— Begin —

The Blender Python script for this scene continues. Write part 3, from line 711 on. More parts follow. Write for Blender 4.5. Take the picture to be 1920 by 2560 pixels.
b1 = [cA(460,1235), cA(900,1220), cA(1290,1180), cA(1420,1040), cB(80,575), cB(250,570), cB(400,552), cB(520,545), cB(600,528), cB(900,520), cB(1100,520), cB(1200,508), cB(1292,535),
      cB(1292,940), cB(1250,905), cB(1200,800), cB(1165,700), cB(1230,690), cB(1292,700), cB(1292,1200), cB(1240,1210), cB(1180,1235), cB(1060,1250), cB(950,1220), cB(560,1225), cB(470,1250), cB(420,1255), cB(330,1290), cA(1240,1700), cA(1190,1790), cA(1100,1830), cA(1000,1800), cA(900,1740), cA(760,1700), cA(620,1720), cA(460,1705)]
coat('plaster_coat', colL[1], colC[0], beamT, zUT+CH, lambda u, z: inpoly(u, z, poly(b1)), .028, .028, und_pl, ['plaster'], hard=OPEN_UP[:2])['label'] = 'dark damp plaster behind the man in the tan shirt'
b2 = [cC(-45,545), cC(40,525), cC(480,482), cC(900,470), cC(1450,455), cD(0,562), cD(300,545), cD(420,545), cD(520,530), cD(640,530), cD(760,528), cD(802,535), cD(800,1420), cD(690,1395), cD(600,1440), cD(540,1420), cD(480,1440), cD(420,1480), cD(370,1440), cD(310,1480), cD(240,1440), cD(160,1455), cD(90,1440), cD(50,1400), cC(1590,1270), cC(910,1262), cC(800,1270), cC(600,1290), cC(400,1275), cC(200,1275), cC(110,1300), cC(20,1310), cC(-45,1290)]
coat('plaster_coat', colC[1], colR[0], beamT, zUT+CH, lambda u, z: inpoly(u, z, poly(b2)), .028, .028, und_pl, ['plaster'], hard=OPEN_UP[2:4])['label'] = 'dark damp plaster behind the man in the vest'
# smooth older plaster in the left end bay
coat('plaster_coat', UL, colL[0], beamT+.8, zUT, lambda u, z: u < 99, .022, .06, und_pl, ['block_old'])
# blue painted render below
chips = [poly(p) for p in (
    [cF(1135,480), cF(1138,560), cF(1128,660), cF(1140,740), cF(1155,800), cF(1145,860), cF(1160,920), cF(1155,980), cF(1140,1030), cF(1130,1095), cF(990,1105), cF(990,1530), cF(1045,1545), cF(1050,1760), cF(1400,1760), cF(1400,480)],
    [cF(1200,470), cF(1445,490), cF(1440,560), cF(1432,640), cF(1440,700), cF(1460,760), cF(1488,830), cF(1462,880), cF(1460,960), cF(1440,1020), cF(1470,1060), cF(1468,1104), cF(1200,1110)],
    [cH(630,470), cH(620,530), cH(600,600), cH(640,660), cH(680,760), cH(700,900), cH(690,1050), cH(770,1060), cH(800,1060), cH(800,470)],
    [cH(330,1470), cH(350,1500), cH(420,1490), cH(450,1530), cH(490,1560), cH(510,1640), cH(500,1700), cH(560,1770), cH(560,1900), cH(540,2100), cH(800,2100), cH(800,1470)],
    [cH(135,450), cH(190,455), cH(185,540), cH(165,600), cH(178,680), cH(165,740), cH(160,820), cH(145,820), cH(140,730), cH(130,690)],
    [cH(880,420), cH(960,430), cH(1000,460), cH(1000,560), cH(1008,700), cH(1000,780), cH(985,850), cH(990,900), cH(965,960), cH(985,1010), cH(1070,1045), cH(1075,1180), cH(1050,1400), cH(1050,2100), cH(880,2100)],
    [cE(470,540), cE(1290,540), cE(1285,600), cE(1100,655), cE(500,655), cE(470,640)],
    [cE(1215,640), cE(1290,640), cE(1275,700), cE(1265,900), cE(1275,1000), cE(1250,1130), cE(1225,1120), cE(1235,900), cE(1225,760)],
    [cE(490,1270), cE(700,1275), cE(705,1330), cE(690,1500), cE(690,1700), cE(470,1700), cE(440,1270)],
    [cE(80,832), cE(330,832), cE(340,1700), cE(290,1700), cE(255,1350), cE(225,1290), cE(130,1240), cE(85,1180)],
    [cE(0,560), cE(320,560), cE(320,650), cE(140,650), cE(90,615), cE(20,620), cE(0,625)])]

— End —

EXERCISE DIRECTIONS - Output the listing above exactly as it appears.

THE ANSWER -
The Blender Python script for this scene continues. Write part 3, from line 711 on. More parts follow. Write for Blender 4.5. Take the picture to be 1920 by 2560 pixels.
b1 = [cA(460,1235), cA(900,1220), cA(1290,1180), cA(1420,1040), cB(80,575), cB(250,570), cB(400,552), cB(520,545), cB(600,528), cB(900,520), cB(1100,520), cB(1200,508), cB(1292,535),
      cB(1292,940), cB(1250,905), cB(1200,800), cB(1165,700), cB(1230,690), cB(1292,700), cB(1292,1200), cB(1240,1210), cB(1180,1235), cB(1060,1250), cB(950,1220), cB(560,1225), cB(470,1250), cB(420,1255), cB(330,1290), cA(1240,1700), cA(1190,1790), cA(1100,1830), cA(1000,1800), cA(900,1740), cA(760,1700), cA(620,1720), cA(460,1705)]
coat('plaster_coat', colL[1], colC[0], beamT, zUT+CH, lambda u, z: inpoly(u, z, poly(b1)), .028, .028, und_pl, ['plaster'], hard=OPEN_UP[:2])['label'] = 'dark damp plaster behind the man in the tan shirt'
b2 = [cC(-45,545), cC(40,525), cC(480,482), cC(900,470), cC(1450,455), cD(0,562), cD(300,545), cD(420,545), cD(520,530), cD(640,530), cD(760,528), cD(802,535), cD(800,1420), cD(690,1395), cD(600,1440), cD(540,1420), cD(480,1440), cD(420,1480), cD(370,1440), cD(310,1480), cD(240,1440), cD(160,1455), cD(90,1440), cD(50,1400), cC(1590,1270), cC(910,1262), cC(800,1270), cC(600,1290), cC(400,1275), cC(200,1275), cC(110,1300), cC(20,1310), cC(-45,1290)]
coat('plaster_coat', colC[1], colR[0], beamT, zUT+CH, lambda u, z: inpoly(u, z, poly(b2)), .028, .028, und_pl, ['plaster'], hard=OPEN_UP[2:4])['label'] = 'dark damp plaster behind the man in the vest'
# smooth older plaster in the left end bay
coat('plaster_coat', UL, colL[0], beamT+.8, zUT, lambda u, z: u < 99, .022, .06, und_pl, ['block_old'])
# blue painted render below
chips = [poly(p) for p in (
    [cF(1135,480), cF(1138,560), cF(1128,660), cF(1140,740), cF(1155,800), cF(1145,860), cF(1160,920), cF(1155,980), cF(1140,1030), cF(1130,1095), cF(990,1105), cF(990,1530), cF(1045,1545), cF(1050,1760), cF(1400,1760), cF(1400,480)],
    [cF(1200,470), cF(1445,490), cF(1440,560), cF(1432,640), cF(1440,700), cF(1460,760), cF(1488,830), cF(1462,880), cF(1460,960), cF(1440,1020), cF(1470,1060), cF(1468,1104), cF(1200,1110)],
    [cH(630,470), cH(620,530), cH(600,600), cH(640,660), cH(680,760), cH(700,900), cH(690,1050), cH(770,1060), cH(800,1060), cH(800,470)],
    [cH(330,1470), cH(350,1500), cH(420,1490), cH(450,1530), cH(490,1560), cH(510,1640), cH(500,1700), cH(560,1770), cH(560,1900), cH(540,2100), cH(800,2100), cH(800,1470)],
    [cH(135,450), cH(190,455), cH(185,540), cH(165,600), cH(178,680), cH(165,740), cH(160,820), cH(145,820), cH(140,730), cH(130,690)],
    [cH(880,420), cH(960,430), cH(1000,460), cH(1000,560), cH(1008,700), cH(1000,780), cH(985,850), cH(990,900), cH(965,960), cH(985,1010), cH(1070,1045), cH(1075,1180), cH(1050,1400), cH(1050,2100), cH(880,2100)],
    [cE(470,540), cE(1290,540), cE(1285,600), cE(1100,655), cE(500,655), cE(470,640)],
    [cE(1215,640), cE(1290,640), cE(1275,700), cE(1265,900), cE(1275,1000), cE(1250,1130), cE(1225,1120), cE(1235,900), cE(1225,760)],
    [cE(490,1270), cE(700,1275), cE(705,1330), cE(690,1500), cE(690,1700), cE(470,1700), cE(440,1270)],
    [cE(80,832), cE(330,832), cE(340,1700), cE(290,1700), cE(255,1350), cE(225,1290), cE(130,1240), cE(85,1180)],
    [cE(0,560), cE(320,560), cE(320,650), cE(140,650), cE(90,615), cE(20,620), cE(0,625)])]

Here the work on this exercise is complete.